Orchha

Orchha literally means ‘hidden place’ and it stays true to its name! Located in Madhya Pradesh, Orchha isn’t on most tourist maps and several travelers club their visit to Orchha with a trip to Jhansi (16 km away) or Khajuraho (170 km away). But with beautiful monuments, both big and small, revealing tales of battles between kings and emperors, Orchha deserves a trip of its own.
Once the capital of the Bundela Rajput kings, Orchha was established by Maharaja Rudra Pratap Singh in 1501. The medieval city has since seemingly frozen in time. Its several monuments continue to retain their original grandeur even as the city itself seems quite content to be hidden away from the throngs of tourists that descend upon Madhya Pradesh year after year.

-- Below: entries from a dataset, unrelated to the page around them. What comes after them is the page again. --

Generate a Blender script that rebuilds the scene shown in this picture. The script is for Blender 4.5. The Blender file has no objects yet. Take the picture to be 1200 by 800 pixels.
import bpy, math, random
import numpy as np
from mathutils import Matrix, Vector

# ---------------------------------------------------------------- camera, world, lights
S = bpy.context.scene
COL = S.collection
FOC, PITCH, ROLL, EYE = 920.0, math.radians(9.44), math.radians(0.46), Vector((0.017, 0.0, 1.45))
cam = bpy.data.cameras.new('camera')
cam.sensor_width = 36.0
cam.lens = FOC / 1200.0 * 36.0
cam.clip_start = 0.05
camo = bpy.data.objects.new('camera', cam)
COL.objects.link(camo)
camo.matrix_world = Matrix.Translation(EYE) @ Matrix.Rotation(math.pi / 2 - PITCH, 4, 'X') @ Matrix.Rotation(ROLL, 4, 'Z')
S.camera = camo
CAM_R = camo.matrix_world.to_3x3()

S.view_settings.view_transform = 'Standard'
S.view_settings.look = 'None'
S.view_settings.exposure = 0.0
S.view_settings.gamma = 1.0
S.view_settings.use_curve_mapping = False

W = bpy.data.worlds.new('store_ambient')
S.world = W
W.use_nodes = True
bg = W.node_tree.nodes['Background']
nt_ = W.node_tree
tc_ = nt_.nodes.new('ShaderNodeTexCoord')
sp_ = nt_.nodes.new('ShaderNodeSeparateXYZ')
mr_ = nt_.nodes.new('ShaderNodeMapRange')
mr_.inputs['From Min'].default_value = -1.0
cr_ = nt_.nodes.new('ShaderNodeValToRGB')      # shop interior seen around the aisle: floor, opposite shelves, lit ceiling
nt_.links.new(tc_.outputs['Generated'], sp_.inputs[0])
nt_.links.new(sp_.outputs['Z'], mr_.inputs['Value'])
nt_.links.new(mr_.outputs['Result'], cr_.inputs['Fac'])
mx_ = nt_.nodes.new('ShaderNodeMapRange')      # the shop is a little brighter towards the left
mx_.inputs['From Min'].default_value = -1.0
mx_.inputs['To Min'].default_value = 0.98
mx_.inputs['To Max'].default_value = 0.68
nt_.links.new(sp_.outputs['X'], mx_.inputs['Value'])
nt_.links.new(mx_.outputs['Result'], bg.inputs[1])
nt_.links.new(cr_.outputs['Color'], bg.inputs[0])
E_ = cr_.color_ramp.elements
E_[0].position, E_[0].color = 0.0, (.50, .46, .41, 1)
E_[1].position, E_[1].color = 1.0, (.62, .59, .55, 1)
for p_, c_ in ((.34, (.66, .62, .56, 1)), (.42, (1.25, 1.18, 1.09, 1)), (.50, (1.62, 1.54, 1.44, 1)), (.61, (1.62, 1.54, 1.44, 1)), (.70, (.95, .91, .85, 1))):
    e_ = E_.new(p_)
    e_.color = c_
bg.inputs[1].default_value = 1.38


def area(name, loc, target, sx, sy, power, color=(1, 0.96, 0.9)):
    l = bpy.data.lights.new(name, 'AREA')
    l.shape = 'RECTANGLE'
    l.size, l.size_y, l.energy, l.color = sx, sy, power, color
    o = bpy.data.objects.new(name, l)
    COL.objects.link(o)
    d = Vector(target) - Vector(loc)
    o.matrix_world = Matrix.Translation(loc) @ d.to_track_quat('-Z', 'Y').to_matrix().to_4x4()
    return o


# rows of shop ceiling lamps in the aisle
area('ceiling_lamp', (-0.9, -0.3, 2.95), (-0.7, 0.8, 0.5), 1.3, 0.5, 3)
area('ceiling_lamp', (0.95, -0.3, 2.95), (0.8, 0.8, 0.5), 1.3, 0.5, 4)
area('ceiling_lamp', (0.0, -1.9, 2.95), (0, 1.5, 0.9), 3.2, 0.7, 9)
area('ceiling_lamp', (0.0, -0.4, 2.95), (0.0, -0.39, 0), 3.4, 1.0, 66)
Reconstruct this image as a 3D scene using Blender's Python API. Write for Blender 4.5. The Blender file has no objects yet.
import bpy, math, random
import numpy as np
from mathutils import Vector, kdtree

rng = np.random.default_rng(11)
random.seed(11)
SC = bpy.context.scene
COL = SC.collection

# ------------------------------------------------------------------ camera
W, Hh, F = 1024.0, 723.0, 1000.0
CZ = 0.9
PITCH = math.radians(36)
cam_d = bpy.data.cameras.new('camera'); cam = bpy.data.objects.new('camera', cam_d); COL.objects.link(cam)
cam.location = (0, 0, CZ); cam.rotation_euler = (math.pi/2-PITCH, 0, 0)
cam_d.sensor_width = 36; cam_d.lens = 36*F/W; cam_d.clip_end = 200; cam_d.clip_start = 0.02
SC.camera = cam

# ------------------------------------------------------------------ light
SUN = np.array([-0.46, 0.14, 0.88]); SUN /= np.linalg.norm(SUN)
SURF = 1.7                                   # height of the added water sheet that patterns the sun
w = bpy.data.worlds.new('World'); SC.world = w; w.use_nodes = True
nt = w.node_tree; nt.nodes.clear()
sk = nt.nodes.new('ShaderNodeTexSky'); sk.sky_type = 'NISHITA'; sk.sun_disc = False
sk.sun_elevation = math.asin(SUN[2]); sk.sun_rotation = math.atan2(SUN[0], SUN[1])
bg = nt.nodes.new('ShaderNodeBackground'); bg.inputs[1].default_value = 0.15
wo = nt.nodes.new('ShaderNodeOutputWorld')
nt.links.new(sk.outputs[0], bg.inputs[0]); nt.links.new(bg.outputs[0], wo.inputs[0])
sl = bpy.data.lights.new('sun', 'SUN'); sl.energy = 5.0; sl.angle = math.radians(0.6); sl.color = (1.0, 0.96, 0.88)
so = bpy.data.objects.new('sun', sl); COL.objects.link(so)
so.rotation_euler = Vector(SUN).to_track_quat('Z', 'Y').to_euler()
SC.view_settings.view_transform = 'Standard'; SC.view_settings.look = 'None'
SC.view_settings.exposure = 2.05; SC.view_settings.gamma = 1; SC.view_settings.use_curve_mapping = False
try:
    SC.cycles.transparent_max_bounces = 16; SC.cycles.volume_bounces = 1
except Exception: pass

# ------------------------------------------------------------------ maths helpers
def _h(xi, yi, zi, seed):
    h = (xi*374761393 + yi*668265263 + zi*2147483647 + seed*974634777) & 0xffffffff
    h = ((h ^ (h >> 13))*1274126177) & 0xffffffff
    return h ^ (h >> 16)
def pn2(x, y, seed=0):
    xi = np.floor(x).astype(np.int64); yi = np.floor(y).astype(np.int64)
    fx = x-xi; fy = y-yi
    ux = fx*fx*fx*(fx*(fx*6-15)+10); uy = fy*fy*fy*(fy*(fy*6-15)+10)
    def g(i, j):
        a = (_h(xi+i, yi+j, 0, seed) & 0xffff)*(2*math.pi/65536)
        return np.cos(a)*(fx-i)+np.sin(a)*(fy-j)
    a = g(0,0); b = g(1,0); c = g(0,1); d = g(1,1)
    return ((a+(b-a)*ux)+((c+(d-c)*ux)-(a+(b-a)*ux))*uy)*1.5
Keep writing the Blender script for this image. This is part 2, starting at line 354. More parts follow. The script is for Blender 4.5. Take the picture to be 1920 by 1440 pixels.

The closest railhead to Orchha is Jhansi (about 16 km) and the best way to reach your destination is the ever-reliable auto rickshaw. If the narrow winding roads with fields on either side that lead you to this little town don’t transport you back to a more peaceful time, the several monuments that dot the Orchha landscape most certainly will.
The Orchha fort complex is the biggest tourist draw of this small town. You can buy a ticket here that will grant you access to all the sights in the town. The fort complex itself is divided into three parts:

The Raj Mahal was constructed by Madhukar Shah in the 17th century. His deeply religious beliefs are reflected in the design: the stunning murals are bold and colorful and revolve around religious themes. A well-tipped guide will be thrilled to open the doors of various chambers for you.
Also constructed in the 17th century, but by Madhukar Shah’s successor Raja Bir Singh Ju Deo to commemorate the visit of his friend, the Mughal emperor Jahangir, the eponymous Jahangir Mahal is another stunning piece of architecture in this hidden gem of a place.